Thursday, December 13, 2007

Marcia and Nancy - Chestertown, Md.


Click for a larger image

If you take photographs long enough, you end up with a past that is well documented. As you can imagine, this is a mixed blessing. Going through the negatives I have can be like re-living an experience. Memory fades, but a key element can set in motion the recollection of an event. Sometimes I find an image that surprises me, and I can recall several days that normally would have been lost forever.

This is a photo of Marcia and Nancy meeting at Ford and Mer’s farm, after having been out of touch for a while. There’s nothing remarkable about the photo, but it seems to hold a moment of time  in some way I can’t explain. 

Nancy really helped me one particular time. She let me borrow her car to go to a job interview. The newspaper I had worked on had been bought by a mega-corp, and times were grim.
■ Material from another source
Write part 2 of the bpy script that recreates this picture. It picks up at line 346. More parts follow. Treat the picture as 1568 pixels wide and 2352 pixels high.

I got the new job and spent about three years in the Nations Capital, until I found an exit strategy. It was a change that eventually led to employment in Charlottesville. I stayed in that position until recently. Now I'm looking back somewhat amazed by the path that was followed. 

Without that accidental meeting , my path would have gone in another direction. 

“Snapped” on the spur of the moment, with Kowa Six, a square format 120 camera. Being inside a square box is a great breaker of rectangular habits, although I could not resist cropping this one.

2 comments:

Anonymous said...

Wow! I'd sure like to see these two again! How much fun would that be?!

Ed Deasy said...

Hallo Anonymous. Yes, that would be fun, especially Nancy, since I haven't seen her since I was knee high to a catipillar. She saved my life by lending me her car one time. Thusly... I was able to find a job in the Nation's Capital, as the Eastern Shore had decided that it was tired of my presence.
Marcia (perhaps you are acquainted with her ?) teaches the teaching of reading in the pit of Jeffersonianism. I sometimes see her and Michael riding to a from the sunset on the pygmy pony.